::: DATA RECORDS :::

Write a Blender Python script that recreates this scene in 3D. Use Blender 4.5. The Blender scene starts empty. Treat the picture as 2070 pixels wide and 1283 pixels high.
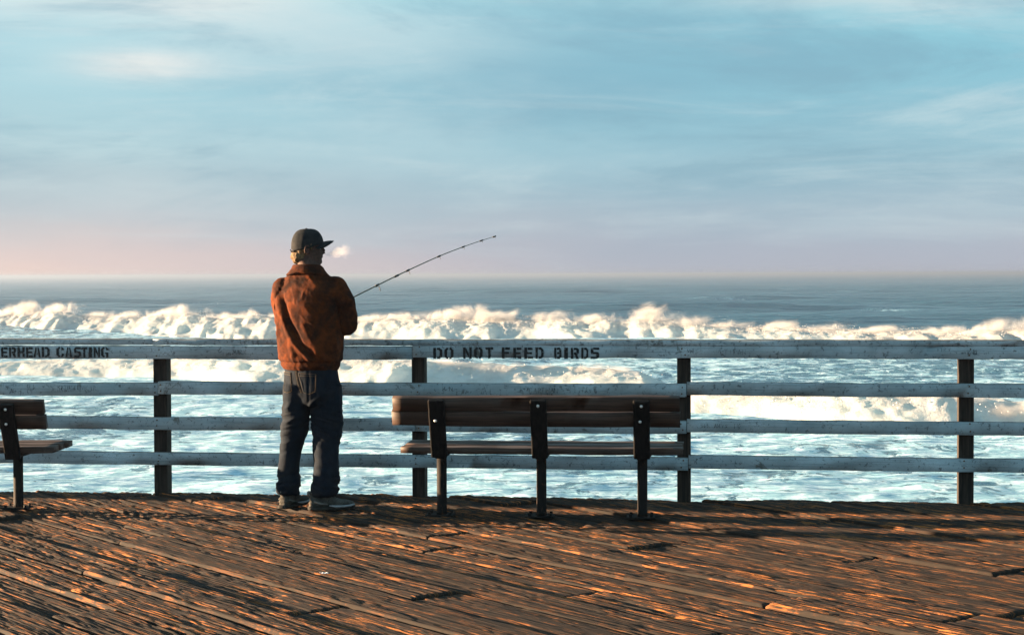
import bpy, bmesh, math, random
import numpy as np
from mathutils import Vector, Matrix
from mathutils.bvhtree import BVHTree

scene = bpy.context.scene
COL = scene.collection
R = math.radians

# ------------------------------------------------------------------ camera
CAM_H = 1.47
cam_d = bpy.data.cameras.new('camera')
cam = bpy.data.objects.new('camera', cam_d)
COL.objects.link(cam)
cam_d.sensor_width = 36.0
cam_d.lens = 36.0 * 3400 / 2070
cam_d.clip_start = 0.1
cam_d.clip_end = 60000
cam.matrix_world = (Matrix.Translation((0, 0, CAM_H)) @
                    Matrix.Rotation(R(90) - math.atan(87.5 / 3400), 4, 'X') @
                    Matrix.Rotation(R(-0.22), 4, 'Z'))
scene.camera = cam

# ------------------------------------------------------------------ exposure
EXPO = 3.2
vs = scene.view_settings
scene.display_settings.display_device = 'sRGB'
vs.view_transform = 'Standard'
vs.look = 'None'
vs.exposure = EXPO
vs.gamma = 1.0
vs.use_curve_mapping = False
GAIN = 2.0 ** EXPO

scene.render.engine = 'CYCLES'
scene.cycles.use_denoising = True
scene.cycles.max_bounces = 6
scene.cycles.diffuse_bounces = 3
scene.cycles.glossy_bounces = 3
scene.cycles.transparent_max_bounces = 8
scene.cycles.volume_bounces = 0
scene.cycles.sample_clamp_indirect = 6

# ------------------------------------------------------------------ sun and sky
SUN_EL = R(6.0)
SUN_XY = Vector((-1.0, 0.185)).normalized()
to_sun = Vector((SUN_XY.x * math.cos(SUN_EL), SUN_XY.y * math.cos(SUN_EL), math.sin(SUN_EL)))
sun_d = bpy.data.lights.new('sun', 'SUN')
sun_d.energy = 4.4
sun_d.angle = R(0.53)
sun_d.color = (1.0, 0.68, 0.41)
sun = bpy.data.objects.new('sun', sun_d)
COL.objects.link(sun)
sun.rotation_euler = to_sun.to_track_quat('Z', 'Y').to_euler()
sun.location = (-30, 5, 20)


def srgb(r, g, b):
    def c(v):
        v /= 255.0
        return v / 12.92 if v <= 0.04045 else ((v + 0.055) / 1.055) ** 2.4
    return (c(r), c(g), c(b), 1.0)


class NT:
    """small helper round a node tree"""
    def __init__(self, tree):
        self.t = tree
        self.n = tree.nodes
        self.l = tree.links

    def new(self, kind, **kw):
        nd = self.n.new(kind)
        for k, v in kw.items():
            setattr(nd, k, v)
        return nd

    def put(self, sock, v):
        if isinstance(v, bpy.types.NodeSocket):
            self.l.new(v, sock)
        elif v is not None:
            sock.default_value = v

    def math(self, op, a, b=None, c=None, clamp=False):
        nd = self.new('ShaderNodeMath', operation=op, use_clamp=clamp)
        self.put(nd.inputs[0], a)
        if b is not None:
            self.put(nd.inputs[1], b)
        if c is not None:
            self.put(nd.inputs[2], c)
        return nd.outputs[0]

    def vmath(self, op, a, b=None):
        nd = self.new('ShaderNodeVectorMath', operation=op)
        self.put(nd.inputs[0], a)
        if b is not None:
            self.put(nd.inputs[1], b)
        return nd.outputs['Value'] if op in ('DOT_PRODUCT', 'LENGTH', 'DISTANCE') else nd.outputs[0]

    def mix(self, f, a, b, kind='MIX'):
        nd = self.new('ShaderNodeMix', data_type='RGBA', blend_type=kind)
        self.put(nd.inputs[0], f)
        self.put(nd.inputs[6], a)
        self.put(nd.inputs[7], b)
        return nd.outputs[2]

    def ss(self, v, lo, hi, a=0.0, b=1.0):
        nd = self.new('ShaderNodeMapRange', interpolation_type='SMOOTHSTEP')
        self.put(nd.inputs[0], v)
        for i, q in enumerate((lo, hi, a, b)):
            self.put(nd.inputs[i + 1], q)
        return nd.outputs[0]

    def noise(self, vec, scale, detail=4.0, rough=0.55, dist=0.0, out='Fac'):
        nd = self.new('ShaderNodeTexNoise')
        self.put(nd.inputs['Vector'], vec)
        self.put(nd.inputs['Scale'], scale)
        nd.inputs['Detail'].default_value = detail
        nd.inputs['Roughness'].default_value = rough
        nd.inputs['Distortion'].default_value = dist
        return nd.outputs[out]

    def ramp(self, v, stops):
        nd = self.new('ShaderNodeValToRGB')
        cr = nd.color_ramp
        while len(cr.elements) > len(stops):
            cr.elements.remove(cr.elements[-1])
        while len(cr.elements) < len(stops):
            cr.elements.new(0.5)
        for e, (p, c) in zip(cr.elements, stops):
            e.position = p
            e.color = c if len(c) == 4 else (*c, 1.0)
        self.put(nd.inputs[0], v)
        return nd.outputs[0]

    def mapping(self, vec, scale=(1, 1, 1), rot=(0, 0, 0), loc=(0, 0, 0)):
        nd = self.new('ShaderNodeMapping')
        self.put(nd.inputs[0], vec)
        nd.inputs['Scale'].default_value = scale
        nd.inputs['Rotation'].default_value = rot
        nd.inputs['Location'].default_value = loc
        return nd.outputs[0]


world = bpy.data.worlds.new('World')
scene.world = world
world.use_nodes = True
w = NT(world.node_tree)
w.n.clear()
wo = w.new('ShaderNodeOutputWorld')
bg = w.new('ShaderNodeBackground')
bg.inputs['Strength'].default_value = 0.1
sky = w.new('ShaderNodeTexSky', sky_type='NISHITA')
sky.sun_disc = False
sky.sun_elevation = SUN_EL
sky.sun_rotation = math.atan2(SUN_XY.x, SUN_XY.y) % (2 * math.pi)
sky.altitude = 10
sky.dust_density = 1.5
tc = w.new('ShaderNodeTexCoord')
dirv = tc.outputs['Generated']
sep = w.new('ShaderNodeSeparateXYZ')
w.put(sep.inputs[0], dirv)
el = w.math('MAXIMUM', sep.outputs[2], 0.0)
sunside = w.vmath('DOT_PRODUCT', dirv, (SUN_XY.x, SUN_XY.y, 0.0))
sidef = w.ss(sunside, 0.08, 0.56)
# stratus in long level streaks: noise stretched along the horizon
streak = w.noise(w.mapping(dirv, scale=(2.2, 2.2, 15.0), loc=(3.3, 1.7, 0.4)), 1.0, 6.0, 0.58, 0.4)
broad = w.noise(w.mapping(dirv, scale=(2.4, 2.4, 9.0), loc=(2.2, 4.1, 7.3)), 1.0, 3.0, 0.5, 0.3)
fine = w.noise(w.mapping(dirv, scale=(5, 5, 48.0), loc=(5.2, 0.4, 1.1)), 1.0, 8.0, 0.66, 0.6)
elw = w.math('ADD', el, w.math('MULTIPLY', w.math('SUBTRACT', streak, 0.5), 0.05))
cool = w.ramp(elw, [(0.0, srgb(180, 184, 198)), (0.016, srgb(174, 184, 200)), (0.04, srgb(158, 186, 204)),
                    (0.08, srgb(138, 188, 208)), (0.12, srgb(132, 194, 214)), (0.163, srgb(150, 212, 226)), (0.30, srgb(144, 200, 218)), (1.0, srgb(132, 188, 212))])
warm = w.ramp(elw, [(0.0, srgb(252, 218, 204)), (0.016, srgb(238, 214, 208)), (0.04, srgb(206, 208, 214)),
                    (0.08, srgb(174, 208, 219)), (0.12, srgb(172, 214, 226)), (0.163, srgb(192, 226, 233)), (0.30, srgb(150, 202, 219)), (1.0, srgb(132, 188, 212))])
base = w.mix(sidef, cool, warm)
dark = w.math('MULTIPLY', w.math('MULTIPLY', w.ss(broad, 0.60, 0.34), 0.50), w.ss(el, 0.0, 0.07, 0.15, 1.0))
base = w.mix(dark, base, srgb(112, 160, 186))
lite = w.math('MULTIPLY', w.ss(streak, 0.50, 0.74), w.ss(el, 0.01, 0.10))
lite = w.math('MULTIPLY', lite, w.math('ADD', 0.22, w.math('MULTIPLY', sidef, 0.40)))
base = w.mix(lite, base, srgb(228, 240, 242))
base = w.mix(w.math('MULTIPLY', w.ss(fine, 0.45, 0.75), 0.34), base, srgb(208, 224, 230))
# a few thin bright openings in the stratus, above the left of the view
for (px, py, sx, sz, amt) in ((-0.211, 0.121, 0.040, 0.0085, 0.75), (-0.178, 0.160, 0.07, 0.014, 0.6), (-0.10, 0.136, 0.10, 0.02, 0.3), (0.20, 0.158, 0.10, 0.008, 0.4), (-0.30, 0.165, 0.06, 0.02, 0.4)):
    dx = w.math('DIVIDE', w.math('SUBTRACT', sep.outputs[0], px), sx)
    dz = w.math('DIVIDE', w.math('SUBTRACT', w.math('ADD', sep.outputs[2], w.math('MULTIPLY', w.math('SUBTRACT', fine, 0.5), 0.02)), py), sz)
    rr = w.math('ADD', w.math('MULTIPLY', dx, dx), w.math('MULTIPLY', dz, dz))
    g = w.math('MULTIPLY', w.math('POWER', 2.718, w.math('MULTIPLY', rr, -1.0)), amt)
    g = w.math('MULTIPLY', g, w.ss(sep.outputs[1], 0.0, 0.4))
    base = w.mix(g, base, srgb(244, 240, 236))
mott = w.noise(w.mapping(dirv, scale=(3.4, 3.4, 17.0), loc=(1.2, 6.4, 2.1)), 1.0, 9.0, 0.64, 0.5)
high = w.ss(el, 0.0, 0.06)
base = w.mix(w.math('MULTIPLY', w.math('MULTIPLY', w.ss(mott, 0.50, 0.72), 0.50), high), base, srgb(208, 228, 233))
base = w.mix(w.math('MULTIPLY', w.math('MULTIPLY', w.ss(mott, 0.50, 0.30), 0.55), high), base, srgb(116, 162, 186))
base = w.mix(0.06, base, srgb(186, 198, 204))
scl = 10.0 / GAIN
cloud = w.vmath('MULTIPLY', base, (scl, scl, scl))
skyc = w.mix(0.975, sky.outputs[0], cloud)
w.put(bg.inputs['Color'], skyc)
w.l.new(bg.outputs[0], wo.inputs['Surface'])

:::
::: DATA RECORDS :::

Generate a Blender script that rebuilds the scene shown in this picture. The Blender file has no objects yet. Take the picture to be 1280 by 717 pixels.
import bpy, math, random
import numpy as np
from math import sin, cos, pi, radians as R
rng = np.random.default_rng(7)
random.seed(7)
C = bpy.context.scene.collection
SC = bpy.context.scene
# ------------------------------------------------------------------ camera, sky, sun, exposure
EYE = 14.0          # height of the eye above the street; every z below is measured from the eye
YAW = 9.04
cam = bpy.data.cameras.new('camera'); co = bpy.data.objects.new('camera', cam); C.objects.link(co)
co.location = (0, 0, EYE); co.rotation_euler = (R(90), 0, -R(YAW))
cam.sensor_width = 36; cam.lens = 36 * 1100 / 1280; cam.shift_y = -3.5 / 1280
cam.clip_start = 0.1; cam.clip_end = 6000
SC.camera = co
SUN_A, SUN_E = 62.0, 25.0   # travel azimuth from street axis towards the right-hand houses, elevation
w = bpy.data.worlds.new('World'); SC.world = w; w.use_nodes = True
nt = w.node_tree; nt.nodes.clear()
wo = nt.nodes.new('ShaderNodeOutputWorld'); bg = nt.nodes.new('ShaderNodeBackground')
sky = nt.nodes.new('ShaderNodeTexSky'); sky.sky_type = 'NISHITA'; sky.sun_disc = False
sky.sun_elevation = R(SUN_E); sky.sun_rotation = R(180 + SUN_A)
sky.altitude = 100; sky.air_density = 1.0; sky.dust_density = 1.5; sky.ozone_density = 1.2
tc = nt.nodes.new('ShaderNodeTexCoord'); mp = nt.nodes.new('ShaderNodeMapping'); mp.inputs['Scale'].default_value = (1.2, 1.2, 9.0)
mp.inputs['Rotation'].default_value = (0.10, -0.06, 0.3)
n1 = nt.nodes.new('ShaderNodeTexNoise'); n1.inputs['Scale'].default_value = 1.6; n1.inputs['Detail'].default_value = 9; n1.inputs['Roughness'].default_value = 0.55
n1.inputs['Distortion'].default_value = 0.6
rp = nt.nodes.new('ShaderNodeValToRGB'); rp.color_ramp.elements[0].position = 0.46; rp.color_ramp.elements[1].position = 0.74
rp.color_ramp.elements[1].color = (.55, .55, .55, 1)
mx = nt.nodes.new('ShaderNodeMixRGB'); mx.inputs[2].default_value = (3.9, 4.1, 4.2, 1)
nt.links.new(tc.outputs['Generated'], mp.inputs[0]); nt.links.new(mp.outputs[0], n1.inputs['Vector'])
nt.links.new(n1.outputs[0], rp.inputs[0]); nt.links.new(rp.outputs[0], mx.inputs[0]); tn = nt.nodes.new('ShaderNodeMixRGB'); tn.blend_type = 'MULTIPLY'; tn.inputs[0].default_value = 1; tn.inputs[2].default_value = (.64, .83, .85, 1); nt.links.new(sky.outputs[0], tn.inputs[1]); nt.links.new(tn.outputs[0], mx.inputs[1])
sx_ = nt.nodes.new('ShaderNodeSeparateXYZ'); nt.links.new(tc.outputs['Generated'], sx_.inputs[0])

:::

BRIEF
Give only the lines from the one with "Write a Blender" to the one with "GAIN = 2.0 ** EXPO", both included, again and exactly; leave the images out.

WRITTEN RESPONSE
Write a Blender Python script that recreates this scene in 3D. Use Blender 4.5. The Blender scene starts empty. Treat the picture as 2070 pixels wide and 1283 pixels high.
import bpy, bmesh, math, random
import numpy as np
from mathutils import Vector, Matrix
from mathutils.bvhtree import BVHTree

scene = bpy.context.scene
COL = scene.collection
R = math.radians

# ------------------------------------------------------------------ camera
CAM_H = 1.47
cam_d = bpy.data.cameras.new('camera')
cam = bpy.data.objects.new('camera', cam_d)
COL.objects.link(cam)
cam_d.sensor_width = 36.0
cam_d.lens = 36.0 * 3400 / 2070
cam_d.clip_start = 0.1
cam_d.clip_end = 60000
cam.matrix_world = (Matrix.Translation((0, 0, CAM_H)) @
                    Matrix.Rotation(R(90) - math.atan(87.5 / 3400), 4, 'X') @
                    Matrix.Rotation(R(-0.22), 4, 'Z'))
scene.camera = cam

# ------------------------------------------------------------------ exposure
EXPO = 3.2
vs = scene.view_settings
scene.display_settings.display_device = 'sRGB'
vs.view_transform = 'Standard'
vs.look = 'None'
vs.exposure = EXPO
vs.gamma = 1.0
vs.use_curve_mapping = False
GAIN = 2.0 ** EXPO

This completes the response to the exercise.